EXERCISE DETAILS: State the number of lines in the material below that have "from" in them, without any other text.

AVAILABLE DATA:
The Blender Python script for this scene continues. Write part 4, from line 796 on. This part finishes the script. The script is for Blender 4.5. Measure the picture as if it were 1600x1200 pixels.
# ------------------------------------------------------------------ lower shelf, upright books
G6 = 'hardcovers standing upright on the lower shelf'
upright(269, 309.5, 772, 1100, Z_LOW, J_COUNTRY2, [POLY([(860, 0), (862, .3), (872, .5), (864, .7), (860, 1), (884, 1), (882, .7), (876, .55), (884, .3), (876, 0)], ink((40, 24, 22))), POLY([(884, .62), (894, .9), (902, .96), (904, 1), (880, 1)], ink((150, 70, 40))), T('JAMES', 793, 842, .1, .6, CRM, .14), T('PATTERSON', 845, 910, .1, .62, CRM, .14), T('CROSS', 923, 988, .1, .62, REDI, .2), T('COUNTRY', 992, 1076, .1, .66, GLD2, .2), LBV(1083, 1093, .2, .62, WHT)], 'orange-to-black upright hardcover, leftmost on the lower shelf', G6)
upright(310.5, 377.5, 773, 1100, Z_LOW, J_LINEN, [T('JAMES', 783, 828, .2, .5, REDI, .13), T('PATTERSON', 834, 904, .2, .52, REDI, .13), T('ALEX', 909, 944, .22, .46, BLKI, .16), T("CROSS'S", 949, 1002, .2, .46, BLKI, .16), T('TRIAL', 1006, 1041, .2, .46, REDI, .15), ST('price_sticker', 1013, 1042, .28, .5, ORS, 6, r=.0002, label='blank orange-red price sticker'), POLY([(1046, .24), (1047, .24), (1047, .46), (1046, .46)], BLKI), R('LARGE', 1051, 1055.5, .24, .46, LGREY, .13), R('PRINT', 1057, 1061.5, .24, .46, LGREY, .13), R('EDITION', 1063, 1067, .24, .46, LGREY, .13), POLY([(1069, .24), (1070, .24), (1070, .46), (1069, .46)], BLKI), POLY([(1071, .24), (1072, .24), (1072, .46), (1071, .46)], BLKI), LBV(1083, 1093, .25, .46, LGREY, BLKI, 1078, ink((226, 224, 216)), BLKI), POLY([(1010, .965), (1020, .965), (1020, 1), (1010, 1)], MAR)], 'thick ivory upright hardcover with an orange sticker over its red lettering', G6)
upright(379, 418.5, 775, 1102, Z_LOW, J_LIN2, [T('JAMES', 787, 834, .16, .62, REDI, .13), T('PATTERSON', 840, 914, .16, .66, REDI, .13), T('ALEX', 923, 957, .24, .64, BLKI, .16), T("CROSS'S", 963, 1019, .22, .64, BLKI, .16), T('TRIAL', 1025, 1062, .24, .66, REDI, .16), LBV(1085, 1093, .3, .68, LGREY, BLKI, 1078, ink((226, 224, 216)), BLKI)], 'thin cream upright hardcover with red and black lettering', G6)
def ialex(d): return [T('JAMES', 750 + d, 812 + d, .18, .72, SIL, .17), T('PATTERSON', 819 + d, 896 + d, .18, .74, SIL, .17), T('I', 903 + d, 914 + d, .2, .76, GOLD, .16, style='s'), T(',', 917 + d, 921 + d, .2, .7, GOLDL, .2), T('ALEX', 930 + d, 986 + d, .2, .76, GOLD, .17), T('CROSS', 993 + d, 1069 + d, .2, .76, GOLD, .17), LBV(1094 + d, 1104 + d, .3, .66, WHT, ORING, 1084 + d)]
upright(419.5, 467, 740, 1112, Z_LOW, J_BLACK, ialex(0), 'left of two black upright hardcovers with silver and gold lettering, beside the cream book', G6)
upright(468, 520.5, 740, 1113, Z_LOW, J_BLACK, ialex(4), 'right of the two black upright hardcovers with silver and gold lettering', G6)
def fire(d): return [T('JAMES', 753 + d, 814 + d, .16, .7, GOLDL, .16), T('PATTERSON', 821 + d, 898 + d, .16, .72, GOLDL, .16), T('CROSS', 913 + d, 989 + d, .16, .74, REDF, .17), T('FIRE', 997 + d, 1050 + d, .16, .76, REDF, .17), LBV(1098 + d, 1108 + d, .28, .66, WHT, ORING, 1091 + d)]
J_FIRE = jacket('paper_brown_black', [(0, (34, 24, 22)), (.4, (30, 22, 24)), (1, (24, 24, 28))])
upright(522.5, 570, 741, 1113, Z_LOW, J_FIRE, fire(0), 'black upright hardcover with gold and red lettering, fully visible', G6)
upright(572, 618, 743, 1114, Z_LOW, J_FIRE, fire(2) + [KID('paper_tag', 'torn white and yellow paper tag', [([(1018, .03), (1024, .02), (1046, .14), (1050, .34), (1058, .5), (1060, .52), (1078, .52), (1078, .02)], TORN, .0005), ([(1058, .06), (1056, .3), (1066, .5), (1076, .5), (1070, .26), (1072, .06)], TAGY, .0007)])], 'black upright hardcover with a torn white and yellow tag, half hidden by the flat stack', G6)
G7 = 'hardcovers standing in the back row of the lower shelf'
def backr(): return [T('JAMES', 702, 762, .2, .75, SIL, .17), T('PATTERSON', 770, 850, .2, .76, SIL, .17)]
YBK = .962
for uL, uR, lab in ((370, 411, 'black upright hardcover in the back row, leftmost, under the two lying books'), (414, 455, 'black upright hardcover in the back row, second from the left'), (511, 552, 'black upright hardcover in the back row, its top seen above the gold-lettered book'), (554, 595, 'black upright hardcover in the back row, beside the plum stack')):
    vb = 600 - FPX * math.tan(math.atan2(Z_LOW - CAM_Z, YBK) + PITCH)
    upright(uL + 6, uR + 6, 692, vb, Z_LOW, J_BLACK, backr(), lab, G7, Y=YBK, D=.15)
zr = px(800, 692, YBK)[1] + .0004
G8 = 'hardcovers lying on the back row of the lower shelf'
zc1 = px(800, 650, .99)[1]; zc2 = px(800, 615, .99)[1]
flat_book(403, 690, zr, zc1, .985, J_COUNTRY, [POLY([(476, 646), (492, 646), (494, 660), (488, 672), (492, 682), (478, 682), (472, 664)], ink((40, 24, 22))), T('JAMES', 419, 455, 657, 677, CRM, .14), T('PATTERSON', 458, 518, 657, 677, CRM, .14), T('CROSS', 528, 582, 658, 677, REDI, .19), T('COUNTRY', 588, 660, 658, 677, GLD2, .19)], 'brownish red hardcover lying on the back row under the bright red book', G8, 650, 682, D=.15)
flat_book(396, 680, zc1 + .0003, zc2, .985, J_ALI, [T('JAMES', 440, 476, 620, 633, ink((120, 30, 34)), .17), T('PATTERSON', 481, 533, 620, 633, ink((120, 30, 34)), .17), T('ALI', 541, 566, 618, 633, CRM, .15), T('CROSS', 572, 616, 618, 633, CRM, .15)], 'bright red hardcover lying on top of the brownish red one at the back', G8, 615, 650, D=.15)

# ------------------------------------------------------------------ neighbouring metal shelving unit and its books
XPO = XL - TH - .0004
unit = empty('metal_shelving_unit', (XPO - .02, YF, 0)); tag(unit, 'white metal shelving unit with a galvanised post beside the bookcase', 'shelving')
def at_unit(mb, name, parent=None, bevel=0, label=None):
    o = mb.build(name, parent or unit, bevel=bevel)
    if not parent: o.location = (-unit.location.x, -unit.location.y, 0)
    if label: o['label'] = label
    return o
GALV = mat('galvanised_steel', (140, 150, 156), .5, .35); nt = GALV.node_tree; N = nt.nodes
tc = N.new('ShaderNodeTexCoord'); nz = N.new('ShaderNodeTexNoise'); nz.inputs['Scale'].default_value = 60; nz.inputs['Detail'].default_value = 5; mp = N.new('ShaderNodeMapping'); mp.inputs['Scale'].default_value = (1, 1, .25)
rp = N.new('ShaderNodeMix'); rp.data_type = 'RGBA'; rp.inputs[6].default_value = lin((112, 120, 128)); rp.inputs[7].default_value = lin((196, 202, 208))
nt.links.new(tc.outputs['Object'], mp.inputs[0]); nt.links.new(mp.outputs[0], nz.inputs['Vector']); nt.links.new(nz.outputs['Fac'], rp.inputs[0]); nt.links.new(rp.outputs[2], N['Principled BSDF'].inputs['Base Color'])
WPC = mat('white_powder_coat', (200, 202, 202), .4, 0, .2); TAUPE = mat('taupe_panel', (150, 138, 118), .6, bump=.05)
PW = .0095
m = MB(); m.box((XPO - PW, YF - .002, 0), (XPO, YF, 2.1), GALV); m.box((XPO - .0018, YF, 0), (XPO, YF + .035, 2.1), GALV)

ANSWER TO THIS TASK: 2